WHAT TO PRODUCE — Can you transcribe every line exactly and leave the pictures behind?

DATA SHOWN —
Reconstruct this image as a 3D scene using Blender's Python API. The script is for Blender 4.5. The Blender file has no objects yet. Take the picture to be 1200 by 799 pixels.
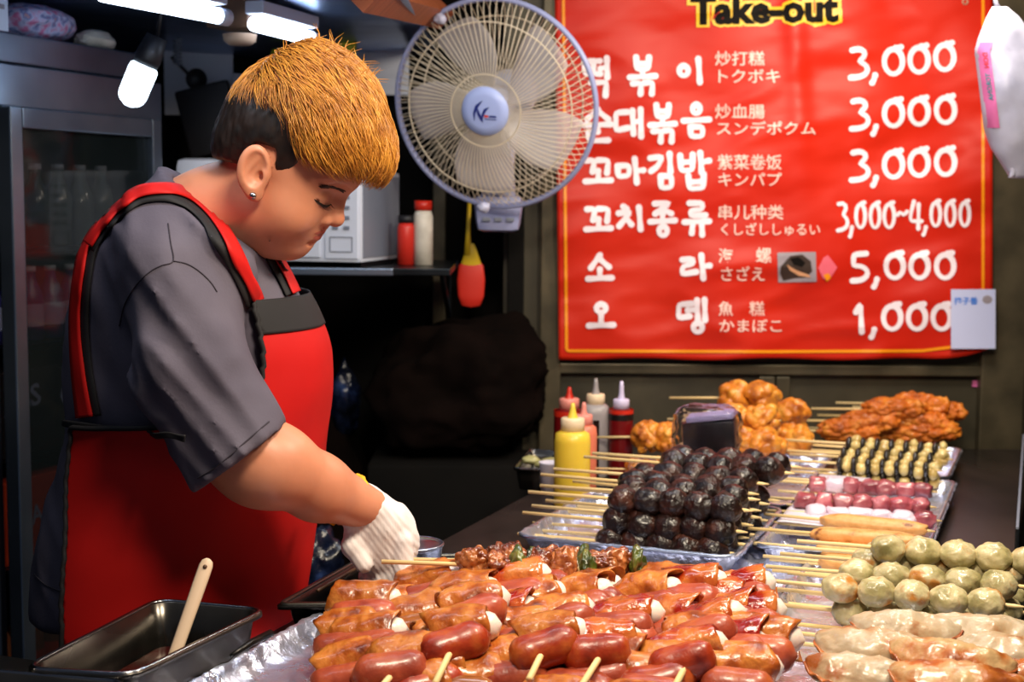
import bpy, bmesh, math, random
import numpy as np
from mathutils import Vector, Matrix, Euler
from mathutils.bvhtree import BVHTree

SC = bpy.context.scene
COL = SC.collection
rad = math.radians
# ------------------------------------------------------------------ camera
CAM_Z = 1.45
PITCH, ROLL = rad(5.64), rad(0.45)
FPX = 1667.0
cam_data = bpy.data.cameras.new('camera')
cam = bpy.data.objects.new('camera', cam_data)
COL.objects.link(cam)
cam_data.sensor_width = 36.0
cam_data.lens = 36.0 * FPX / 1200.0
cam_data.clip_start = 0.05
RC = (Matrix.Rotation(-PITCH, 3, 'X') @ Matrix.Rotation(rad(90), 3, 'X')) @ Matrix.Rotation(ROLL, 3, 'Z')
cam.matrix_world = Matrix.Translation((0, 0, CAM_Z)) @ RC.to_4x4()
cam_data.dof.use_dof = True
cam_data.dof.focus_distance = 1.72
cam_data.dof.aperture_fstop = 6.3
SC.camera = cam
# ------------------------------------------------------------------ exposure, world
SC.view_settings.view_transform = 'Standard'
SC.view_settings.look = 'None'
SC.view_settings.exposure = -0.08
SC.view_settings.gamma = 1.0
SC.view_settings.use_curve_mapping = False
world = bpy.data.worlds.new('world')
SC.world = world
world.use_nodes = True
world.node_tree.nodes['Background'].inputs[0].default_value = (0.30, 0.36, 0.50, 1)
world.node_tree.nodes['Background'].inputs[1].default_value = 0.16


def area_light(name, loc, target, size, power, col, sy=None):
    l = bpy.data.lights.new(name, 'AREA')
    l.energy = power
    l.color = col
    l.size = size
    if sy:
        l.shape = 'RECTANGLE'
        l.size_y = sy
    o = bpy.data.objects.new(name, l)
    COL.objects.link(o)
    o.location = loc
    o.rotation_euler = (Vector(target) - Vector(loc)).to_track_quat('-Z', 'Y').to_euler()
    return o


# warm lamps hung over the food, outside the frame, and a cool strip over the cook
area_light('counter_lamp', (0.55, 1.55, 2.02), (0.35, 1.95, 0.95), 0.22, 14, (1.0, 0.86, 0.66))
area_light('counter_lamp', (0.05, 1.15, 1.98), (0.0, 1.7, 0.95), 0.22, 13, (1.0, 0.86, 0.66))
area_light('unseen_strip_light', (-0.40, 1.62, 1.79), (-0.45, 1.95, 1.2), 0.6, 1.6, (0.80, 0.88, 1.0), 0.08)
area_light('counter_lamp', (0.75, 2.45, 2.0), (0.55, 2.9, 1.2), 0.25, 9, (1.0, 0.86, 0.68))


area_light('unseen_strip_light', (0.35, 2.15, 2.12), (0.35, 2.15, 0.9), 1.0, 6, (0.78, 0.86, 1.0), 0.08)  # unseen cool strip added above the counter for bluish reflections in the foil


# ------------------------------------------------------------------ picture coordinates to places
def ray(px, py):
    return RC @ Vector(((px - 600.0) / FPX, -(py - 399.5) / FPX, -1.0))


def onz(px, py, z):
    r = ray(px, py)
    t = (z - CAM_Z) / r.z
    return Vector((0, 0, CAM_Z)) + r * t


def ond(px, py, d):
    r = ray(px, py)
    return Vector((0, 0, CAM_Z)) + r * (d / r.y)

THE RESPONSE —
Reconstruct this image as a 3D scene using Blender's Python API. The script is for Blender 4.5. The Blender file has no objects yet. Take the picture to be 1200 by 799 pixels.
import bpy, bmesh, math, random
import numpy as np
from mathutils import Vector, Matrix, Euler
from mathutils.bvhtree import BVHTree

SC = bpy.context.scene
COL = SC.collection
rad = math.radians
# ------------------------------------------------------------------ camera
CAM_Z = 1.45
PITCH, ROLL = rad(5.64), rad(0.45)
FPX = 1667.0
cam_data = bpy.data.cameras.new('camera')
cam = bpy.data.objects.new('camera', cam_data)
COL.objects.link(cam)
cam_data.sensor_width = 36.0
cam_data.lens = 36.0 * FPX / 1200.0
cam_data.clip_start = 0.05
RC = (Matrix.Rotation(-PITCH, 3, 'X') @ Matrix.Rotation(rad(90), 3, 'X')) @ Matrix.Rotation(ROLL, 3, 'Z')
cam.matrix_world = Matrix.Translation((0, 0, CAM_Z)) @ RC.to_4x4()
cam_data.dof.use_dof = True
cam_data.dof.focus_distance = 1.72
cam_data.dof.aperture_fstop = 6.3
SC.camera = cam
# ------------------------------------------------------------------ exposure, world
SC.view_settings.view_transform = 'Standard'
SC.view_settings.look = 'None'
SC.view_settings.exposure = -0.08
SC.view_settings.gamma = 1.0
SC.view_settings.use_curve_mapping = False
world = bpy.data.worlds.new('world')
SC.world = world
world.use_nodes = True
world.node_tree.nodes['Background'].inputs[0].default_value = (0.30, 0.36, 0.50, 1)
world.node_tree.nodes['Background'].inputs[1].default_value = 0.16


def area_light(name, loc, target, size, power, col, sy=None):
    l = bpy.data.lights.new(name, 'AREA')
    l.energy = power
    l.color = col
    l.size = size
    if sy:
        l.shape = 'RECTANGLE'
        l.size_y = sy
    o = bpy.data.objects.new(name, l)
    COL.objects.link(o)
    o.location = loc
    o.rotation_euler = (Vector(target) - Vector(loc)).to_track_quat('-Z', 'Y').to_euler()
    return o


# warm lamps hung over the food, outside the frame, and a cool strip over the cook
area_light('counter_lamp', (0.55, 1.55, 2.02), (0.35, 1.95, 0.95), 0.22, 14, (1.0, 0.86, 0.66))
area_light('counter_lamp', (0.05, 1.15, 1.98), (0.0, 1.7, 0.95), 0.22, 13, (1.0, 0.86, 0.66))
area_light('unseen_strip_light', (-0.40, 1.62, 1.79), (-0.45, 1.95, 1.2), 0.6, 1.6, (0.80, 0.88, 1.0), 0.08)
area_light('counter_lamp', (0.75, 2.45, 2.0), (0.55, 2.9, 1.2), 0.25, 9, (1.0, 0.86, 0.68))


area_light('unseen_strip_light', (0.35, 2.15, 2.12), (0.35, 2.15, 0.9), 1.0, 6, (0.78, 0.86, 1.0), 0.08)  # unseen cool strip added above the counter for bluish reflections in the foil


# ------------------------------------------------------------------ picture coordinates to places
def ray(px, py):
    return RC @ Vector(((px - 600.0) / FPX, -(py - 399.5) / FPX, -1.0))


def onz(px, py, z):
    r = ray(px, py)
    t = (z - CAM_Z) / r.z
    return Vector((0, 0, CAM_Z)) + r * t


def ond(px, py, d):
    r = ray(px, py)
    return Vector((0, 0, CAM_Z)) + r * (d / r.y)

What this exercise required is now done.